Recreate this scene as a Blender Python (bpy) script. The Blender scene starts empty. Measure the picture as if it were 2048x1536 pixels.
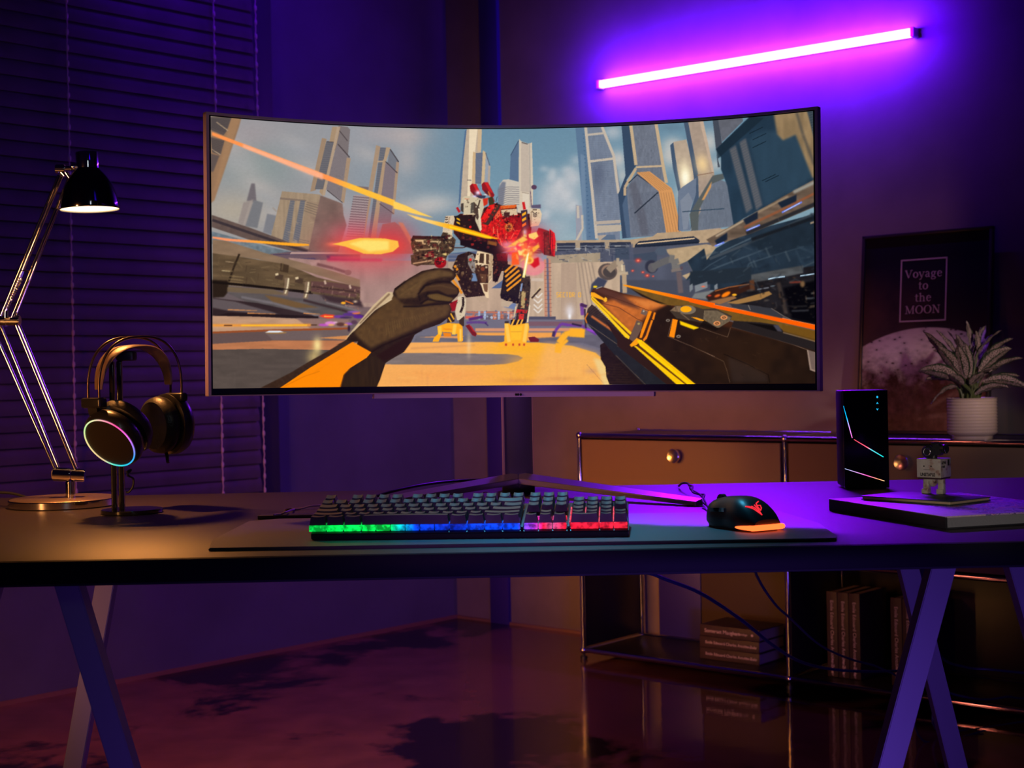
NO_SCREEN_NEE = True
import bpy, bmesh, math, random
from mathutils import Vector, Matrix
V = Vector
sc = bpy.context.scene
COL = sc.collection
PI = math.pi

# ================================================================ camera, world, unseen lights, exposure
F, HZ, CZ, ROLL = 2900.0, 745.0, 0.955, 0.02
CA, SA = math.cos(ROLL), math.sin(ROLL)
O = V((0, 0, CZ))
cam_d = bpy.data.cameras.new('camera'); cam = bpy.data.objects.new('camera', cam_d); COL.objects.link(cam)
cam_d.sensor_width = 36; cam_d.lens = F/2048*36; cam_d.shift_y = -(768-HZ)/2048
cam.matrix_world = Matrix(((CA, SA, 0, 0), (0, 0, -1, 0), (-SA, CA, 0, CZ), (0, 0, 0, 1)))
cam_d.dof.use_dof = True; cam_d.dof.focus_distance = 2.35; cam_d.dof.aperture_fstop = 9.0
sc.camera = cam
sc.view_settings.view_transform = 'Standard'; sc.view_settings.look = 'None'
sc.view_settings.exposure = 0.0; sc.view_settings.gamma = 1.0; sc.view_settings.use_curve_mapping = False
w = bpy.data.worlds.new('world'); sc.world = w; w.use_nodes = True
w.node_tree.nodes['Background'].inputs[0].default_value = (0.10, 0.03, 0.35, 1)
w.node_tree.nodes['Background'].inputs[1].default_value = 0.012
sc.cycles.use_denoising = True
sc.cycles.max_bounces = 6; sc.cycles.sample_clamp_indirect = 4.0

def area(name, loc, target, size, col, power, sy=None, spread=None):
    d = bpy.data.lights.new(name, 'AREA'); d.color = col; d.energy = power
    d.shape = 'RECTANGLE'; d.size = size; d.size_y = sy or size
    if spread: d.spread = math.radians(spread)
    o = bpy.data.objects.new(name, d); COL.objects.link(o); o.location = loc
    o.rotation_euler = (V(target)-V(loc)).to_track_quat('-Z', 'Y').to_euler(); return o
def spot(name, loc, target, ang, col, power, blend=.5, rad=.03):
    d = bpy.data.lights.new(name, 'SPOT'); d.color = col; d.energy = power; d.spot_size = math.radians(ang); d.spot_blend = blend; d.shadow_soft_size = rad
    o = bpy.data.objects.new(name, d); COL.objects.link(o); o.location = loc
    o.rotation_euler = (V(target)-V(loc)).to_track_quat('-Z', 'Y').to_euler(); return o

# unseen lights around the desk, several added only to tint or brighten one part
area('violet_fill_front', (0.5, 0.3, 0.10), (0.1, 2.2, .25), .35, (.22, .09, 1.0), 2.6, spread=62)
spot('blue_wall_fill', (-.62, 4.25, 2.95), (-.98, 4.95, 2.2), 80, (.10, .0, 1.0), 26, 1.0, .12)
area('blue_fill_far', (.9, 1.2, 2.8), (-.5, 5.3, .9), .8, (.04, .0, 1.0), 1.3, spread=50)
area('warm_softbox_left', (-1.55, 2.95, .90), (0.42, 4.85, .50), .2, (1.0, .30, .04), 1.05, spread=34)
area('warm_fill_left', (-1.6, 1.2, 1.0), (-.88, 2.6, .98), .07, (1.0, .38, .10), 2.4, sy=.9, spread=42)
area('white_fill_right', (.35, -.4, 2.2), (-.6, 2.6, 1.3), .06, (.8, .95, 1.0), .14, sy=1.0, spread=40)
spot('warm_spot_floor', (-1.7, 2.6, 1.3), (-.3, 4.6, 0), 80, (1.0, .20, .12), 27, 1.0, .1)
area('warm_fill_high', (-.3, 3.0, 2.5), (.5, 5.1, .9), .5, (1.0, .36, .62), .06, spread=70)
spot('cool_spot_top', (-.02, 2.80, 2.75), (.07, 2.0, .74), 17, (.09, .58, .95), 240, 1.0, .12)
spot('warm_fill_rim', (-1.75, 1.75, 1.30), (-.49, 2.34, 1.13), 20, (1.0, .45, .28), 30, .6, .05)
spot('neutral_snoot_front', (.1, 0.3, .96), (.70, 2.2, .785), 8, (1.0, .86, .74), 30, .4, .02)
area('warm_fill_low', (-1.35, 2.55, .26), (.62, 4.72, .06), .05, (1.0, .42, .10), .45, sy=.35, spread=40)
spot('violet_fill_chin', (-.1, .2, .88), (0, 2.5, .915), 24, (.55, .16, 1.0), 17, 1.0, .05)
spot('warm_snoot_plant', (1.7, 1.2, 1.6), (1.24, 4.05, .90), 9.5, (1.0, .66, .56), 120, 1.0, .04)

# ================================================================ geometry from the place's measurements
def ray(px, py):
    dx, dy = px-1024, py-HZ
    return V(((dx*CA-dy*SA)/F, 1, -(dx*SA+dy*CA)/F))
def at(px, py, y): return O + ray(px, py)*y
def onz(px, py, z):
    r = ray(px, py); return O + r*((z-CZ)/r.z)
def onpl(px, py, P0, n):
    r = ray(px, py); return O + r*((P0-O).dot(n)/r.dot(n))
def proj(p):
    q = p-O; X, D = q.x/q.y*F, -q.z/q.y*F
    return (X*CA+D*SA+1024, -X*SA+D*CA+HZ)

# ================================================================ mesh helpers
def B(): return bmesh.new()
def merge(bm, t, M=None):
    if M is not None: bmesh.ops.transform(t, matrix=M, verts=t.verts)
    me = bpy.data.meshes.new('tmp'); t.to_mesh(me); t.free(); bm.from_mesh(me); bpy.data.meshes.remove(me)
def box(bm, c, s, R=None, bev=0, seg=2):
    t = B(); bmesh.ops.create_cube(t, size=1); bmesh.ops.scale(t, vec=s, verts=t.verts)
    if bev: bmesh.ops.bevel(t, geom=t.edges[:], offset=bev, segments=seg, affect='EDGES', profile=.5)
    M = Matrix.Translation(c)
    if R is not None: M = M @ R.to_4x4()
    merge(bm, t, M)
def basis(x, y, z): return Matrix((x, y, z)).transposed()
def frame_of(d, up=V((0, 0, 1))):
    z = d.normalized(); x = up.cross(z)
    if x.length < 1e-4: x = V((1, 0, 0))
    x.normalize(); return x, z.cross(x), z
def cyl(bm, a, b, r, r2=None, seg=20, bev=0, up=V((0, 0, 1))):
    a, b = V(a), V(b); r2 = r if r2 is None else r2
    t = B(); L = (b-a).length
    bmesh.ops.create_cone(t, cap_ends=True, segments=seg, radius1=r, radius2=r2, depth=L)
    if bev: bmesh.ops.bevel(t, geom=[e for e in t.edges if len(e.link_faces) == 2 and max(len(f.verts) for f in e.link_faces) > 4], offset=bev, segments=2, affect='EDGES')
    x, y, z = frame_of(b-a, up)
    merge(bm, t, Matrix.Translation((a+b)/2) @ basis(x, y, z).to_4x4())
def sph(bm, c, r, seg=16, sc_=None, R=None):
    t = B(); bmesh.ops.create_uvsphere(t, u_segments=seg, v_segments=max(6, seg//2+2), radius=r)
    M = Matrix.Translation(c)
    if R is not None: M = M @ R.to_4x4()
    if sc_: M = M @ Matrix.Diagonal((*sc_, 1))
    merge(bm, t, M)
def lathe(bm, prof, c, axis=V((0, 0, 1)), seg=40, up=V((0, 1, 0)), ex=1.0):
    x, y, z = frame_of(V(axis), up)
    rings = []
    for r, h in prof:
        rings.append([bm.verts.new(V(c)+z*h+(x*math.cos(2*PI*i/seg)*ex+y*math.sin(2*PI*i/seg))*r) for i in range(seg)] if r > 1e-6 else [bm.verts.new(V(c)+z*h)])
    for a, b in zip(rings, rings[1:]):
        for i in range(seg):
            j = (i+1) % seg
            if len(a) == 1 and len(b) == 1: continue
            if len(a) == 1: bm.faces.new((a[0], b[j], b[i]))
            elif len(b) == 1: bm.faces.new((a[i], a[j], b[0]))
            else: bm.faces.new((a[i], a[j], b[j], b[i]))
def smooth_pts(pts, n=8):
    P = [V(p) for p in pts]; out = []
    for i in range(len(P)-1):
        a, b, c, d = P[max(i-1, 0)], P[i], P[i+1], P[min(i+2, len(P)-1)]
        for k in range(n):
            t = k/n
            out.append(.5*((2*b)+(c-a)*t+(2*a-5*b+4*c-d)*t*t+(3*b-a-3*c+d)*t**3))
    out.append(P[-1]); return out
def tube(bm, pts, r, seg=8, n=8, flat=None, up=V((0, 0, 1))):
    """swept round (or flat=(w,h) rectangular) section along a smooth path"""
    P = smooth_pts(pts, n) if n > 1 else [V(p) for p in pts]
    rings = []; px = None
    for i, p in enumerate(P):
        d = (P[min(i+1, len(P)-1)]-P[max(i-1, 0)]).normalized()
        x = up.cross(d) if px is None else px-d*px.dot(d)
        if x.length < 1e-5: x = V((1, 0, 0)).cross(d)
        x.normalize(); px = x; y = d.cross(x)
        if flat: rings.append([bm.verts.new(p+x*sx*flat[0]/2+y*sy*flat[1]/2) for sx, sy in ((-1, -1), (1, -1), (1, 1), (-1, 1))])
        else:
            rr = r(i/(len(P)-1)) if callable(r) else r
            rings.append([bm.verts.new(p+(x*math.cos(2*PI*k/seg)+y*math.sin(2*PI*k/seg))*rr) for k in range(seg)])
    k = len(rings[0])
    for a, b in zip(rings, rings[1:]):
        for i in range(k): bm.faces.new((a[i], a[(i+1) % k], b[(i+1) % k], b[i]))
    bm.faces.new(rings[0][::-1]); bm.faces.new(rings[-1])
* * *
#### What you have to do
Please restate the material above line by line, exactly, beginning at its first line and ending with the line that contains "PI = math.pi", without any pictures.

#### Solution below
Recreate this scene as a Blender Python (bpy) script. The Blender scene starts empty. Measure the picture as if it were 2048x1536 pixels.
NO_SCREEN_NEE = True
import bpy, bmesh, math, random
from mathutils import Vector, Matrix
V = Vector
sc = bpy.context.scene
COL = sc.collection
PI = math.pi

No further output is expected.